PROMOTOR DEMENTUJE PLOTKI O KONTUZJI DAVIDA HAYE'A
Eddie Hearn zdementował pogłoski, jakoby David Haye (28-3, 26 KO) nabawił się kontuzji, która uniemożliwiłaby mu przystąpienie do walki rewanżowej z Tonym Bellew (29-2-1, 19 KO).
O rzekomym urazie "Hayemakera" poinformowało anonimowe źródło z otoczenia 37-latka. Hearn, który promuje Bellew, stwierdził, że to mół być element taktyki i psychologicznej gry ze strony obozu rywala.
- Powiedziałem Tony'emu, że pewnie oni sami wypuścili tę informację, bo lubują się w tego typu gierkach.
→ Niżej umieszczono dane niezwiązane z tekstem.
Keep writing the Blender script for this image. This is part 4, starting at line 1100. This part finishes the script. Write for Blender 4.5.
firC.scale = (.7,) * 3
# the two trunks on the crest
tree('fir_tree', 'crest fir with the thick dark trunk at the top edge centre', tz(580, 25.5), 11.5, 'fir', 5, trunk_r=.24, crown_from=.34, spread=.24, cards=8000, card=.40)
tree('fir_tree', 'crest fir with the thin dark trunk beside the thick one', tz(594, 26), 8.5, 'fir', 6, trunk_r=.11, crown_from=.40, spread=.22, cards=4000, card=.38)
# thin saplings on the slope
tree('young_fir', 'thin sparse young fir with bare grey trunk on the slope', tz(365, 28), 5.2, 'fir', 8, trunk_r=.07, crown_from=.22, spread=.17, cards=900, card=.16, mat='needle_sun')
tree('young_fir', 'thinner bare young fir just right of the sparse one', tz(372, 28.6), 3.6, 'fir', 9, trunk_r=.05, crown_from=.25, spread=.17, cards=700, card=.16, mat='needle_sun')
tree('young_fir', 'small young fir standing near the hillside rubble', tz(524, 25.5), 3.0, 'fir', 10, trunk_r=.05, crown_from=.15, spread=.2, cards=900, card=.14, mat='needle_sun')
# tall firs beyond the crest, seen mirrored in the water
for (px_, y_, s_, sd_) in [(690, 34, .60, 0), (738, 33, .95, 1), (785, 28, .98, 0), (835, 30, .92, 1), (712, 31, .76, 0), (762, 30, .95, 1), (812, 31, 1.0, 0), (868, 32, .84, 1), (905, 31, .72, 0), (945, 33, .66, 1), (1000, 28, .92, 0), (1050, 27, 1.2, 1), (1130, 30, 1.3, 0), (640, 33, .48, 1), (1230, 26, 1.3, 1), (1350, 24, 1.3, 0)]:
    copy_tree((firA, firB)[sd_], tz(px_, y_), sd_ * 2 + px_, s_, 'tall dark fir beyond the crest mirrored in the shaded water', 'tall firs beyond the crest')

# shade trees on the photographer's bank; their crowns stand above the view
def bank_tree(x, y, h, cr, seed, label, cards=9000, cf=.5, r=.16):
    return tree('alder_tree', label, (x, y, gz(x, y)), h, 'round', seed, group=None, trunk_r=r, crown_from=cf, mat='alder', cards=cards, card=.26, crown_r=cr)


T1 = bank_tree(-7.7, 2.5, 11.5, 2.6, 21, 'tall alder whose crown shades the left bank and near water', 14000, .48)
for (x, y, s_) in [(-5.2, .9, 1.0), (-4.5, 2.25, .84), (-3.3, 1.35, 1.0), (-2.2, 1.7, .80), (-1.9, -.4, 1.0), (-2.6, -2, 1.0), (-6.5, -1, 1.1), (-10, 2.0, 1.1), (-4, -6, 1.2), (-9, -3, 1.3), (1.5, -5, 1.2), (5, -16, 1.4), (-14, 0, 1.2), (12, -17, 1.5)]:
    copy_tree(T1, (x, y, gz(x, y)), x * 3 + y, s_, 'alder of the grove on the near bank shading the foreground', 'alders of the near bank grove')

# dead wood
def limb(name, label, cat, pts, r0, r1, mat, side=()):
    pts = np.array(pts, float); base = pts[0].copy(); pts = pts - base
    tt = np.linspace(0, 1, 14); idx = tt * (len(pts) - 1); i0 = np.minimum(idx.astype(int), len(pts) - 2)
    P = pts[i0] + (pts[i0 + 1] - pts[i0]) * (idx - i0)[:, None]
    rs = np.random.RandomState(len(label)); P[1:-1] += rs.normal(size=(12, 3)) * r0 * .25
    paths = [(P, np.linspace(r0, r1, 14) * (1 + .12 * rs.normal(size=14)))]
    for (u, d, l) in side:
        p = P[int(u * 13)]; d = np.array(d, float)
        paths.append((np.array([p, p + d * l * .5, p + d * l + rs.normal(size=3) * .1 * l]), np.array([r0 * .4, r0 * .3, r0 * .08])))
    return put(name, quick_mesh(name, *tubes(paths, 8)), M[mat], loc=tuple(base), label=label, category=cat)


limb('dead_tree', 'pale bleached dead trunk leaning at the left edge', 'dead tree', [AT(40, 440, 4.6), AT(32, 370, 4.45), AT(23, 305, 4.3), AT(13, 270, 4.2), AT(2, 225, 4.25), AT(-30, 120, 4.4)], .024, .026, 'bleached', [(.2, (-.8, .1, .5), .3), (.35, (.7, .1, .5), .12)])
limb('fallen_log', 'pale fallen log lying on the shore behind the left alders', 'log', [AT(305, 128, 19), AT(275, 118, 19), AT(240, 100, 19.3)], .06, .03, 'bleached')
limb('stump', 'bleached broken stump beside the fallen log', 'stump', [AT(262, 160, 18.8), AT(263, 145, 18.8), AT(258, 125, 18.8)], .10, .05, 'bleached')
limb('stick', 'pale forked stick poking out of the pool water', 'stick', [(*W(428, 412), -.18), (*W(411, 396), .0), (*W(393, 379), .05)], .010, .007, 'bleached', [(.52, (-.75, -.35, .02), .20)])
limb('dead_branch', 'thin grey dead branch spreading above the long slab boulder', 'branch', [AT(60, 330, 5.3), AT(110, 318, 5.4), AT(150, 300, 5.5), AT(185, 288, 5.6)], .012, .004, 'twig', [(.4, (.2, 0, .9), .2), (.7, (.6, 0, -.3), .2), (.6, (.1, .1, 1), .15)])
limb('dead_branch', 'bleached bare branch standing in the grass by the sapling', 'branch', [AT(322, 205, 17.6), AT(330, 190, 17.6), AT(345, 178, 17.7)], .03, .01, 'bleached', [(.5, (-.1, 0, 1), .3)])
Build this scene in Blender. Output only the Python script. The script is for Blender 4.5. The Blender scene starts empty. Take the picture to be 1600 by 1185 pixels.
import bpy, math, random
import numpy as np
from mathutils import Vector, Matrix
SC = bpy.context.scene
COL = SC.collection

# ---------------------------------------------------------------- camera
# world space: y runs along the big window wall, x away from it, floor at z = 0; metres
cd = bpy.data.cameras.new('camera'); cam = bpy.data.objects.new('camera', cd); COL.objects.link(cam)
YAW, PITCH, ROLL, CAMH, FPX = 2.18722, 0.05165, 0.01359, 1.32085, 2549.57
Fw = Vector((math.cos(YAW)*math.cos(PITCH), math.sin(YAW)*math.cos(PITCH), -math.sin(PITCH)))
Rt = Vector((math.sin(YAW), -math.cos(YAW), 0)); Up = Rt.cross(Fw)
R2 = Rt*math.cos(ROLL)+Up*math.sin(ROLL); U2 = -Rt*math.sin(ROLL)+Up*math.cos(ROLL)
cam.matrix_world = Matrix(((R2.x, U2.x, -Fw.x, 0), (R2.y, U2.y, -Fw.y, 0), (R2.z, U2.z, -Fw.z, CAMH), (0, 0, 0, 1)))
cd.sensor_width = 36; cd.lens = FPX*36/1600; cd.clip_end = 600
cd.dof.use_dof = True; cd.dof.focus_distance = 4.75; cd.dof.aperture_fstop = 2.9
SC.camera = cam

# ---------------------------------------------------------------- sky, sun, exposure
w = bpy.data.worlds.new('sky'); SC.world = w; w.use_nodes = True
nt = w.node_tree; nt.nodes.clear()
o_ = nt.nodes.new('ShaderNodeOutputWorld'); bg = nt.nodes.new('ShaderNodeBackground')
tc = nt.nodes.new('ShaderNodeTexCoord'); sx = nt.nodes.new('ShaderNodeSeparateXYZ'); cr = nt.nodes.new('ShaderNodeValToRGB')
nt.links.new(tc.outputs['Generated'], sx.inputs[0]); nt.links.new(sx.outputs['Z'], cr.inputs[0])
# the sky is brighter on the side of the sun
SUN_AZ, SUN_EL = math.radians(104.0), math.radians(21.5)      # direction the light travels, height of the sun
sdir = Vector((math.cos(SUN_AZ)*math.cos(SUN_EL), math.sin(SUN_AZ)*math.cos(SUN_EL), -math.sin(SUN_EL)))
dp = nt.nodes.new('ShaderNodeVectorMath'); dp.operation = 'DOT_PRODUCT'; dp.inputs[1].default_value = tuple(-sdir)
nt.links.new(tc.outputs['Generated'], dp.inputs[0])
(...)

Na mniej więcej godzinę przed tą publikacją rozmawiałem na temat undercardu z członkiem sztabu Haye'a. Wiem, że jeszcze dzień wcześniej trenował, dlatego byłem trochę zaskoczony tymi doniesieniami. Skontaktowałem się więc z jego ludźmi i powiedzieli, że nie ma żadnego problemu - oznajmił.
Dodał, że telewizja Sky Sports, którą będzie transmitować tę walkę na Wyspach, zrobiła niezależne rozeznanie, którego rezultat okazał się taki sam - z Haye'em wszystko w porządku i jest gotowy do walki.
Rewanż Bellew-Haye odbędzie się 17 grudnia w hali O2 Arena w Londynie. Pierwszą walkę przez techniczny nokaut w jedenastej rundzie wygrał debiutujący w wadze ciężkiej Bellew.
Niestety coś mi się wydaje że Hayea bez kontuzji i dobrze przygotowanego już nie zobaczymy.
Niestety na to wyglada... Mam obawy co do rewanżu z Bellow... Może być powtórka z rozrywki..
Oby nie. Niech da dobrą walkę i zakończy karierę.
do ostatecznej rozgrywki.
Mam wątpliwości czy David jeszcze może super formę wyrobić. Facet sypie się praktycznie w każdych przygotowaniach w ostatnich latach. A na Bombera niestety dla niego nie wystarczy porozciągać się na statku i posiedzieć w jacuzzi.
Nie zmienia to faktu, że obydwaj potrzebują tego rewanżu. Nikt Bellew nie da takiej wypłaty, Haye ma okazję odbudować wizerunek...Ot dwóch kolesi jeden pokonał byłego mistrza z zerwanym Achillesem i uważa się za kogoś znaczącego. Drugi myśli, że wciąż jest kimś znaczącym.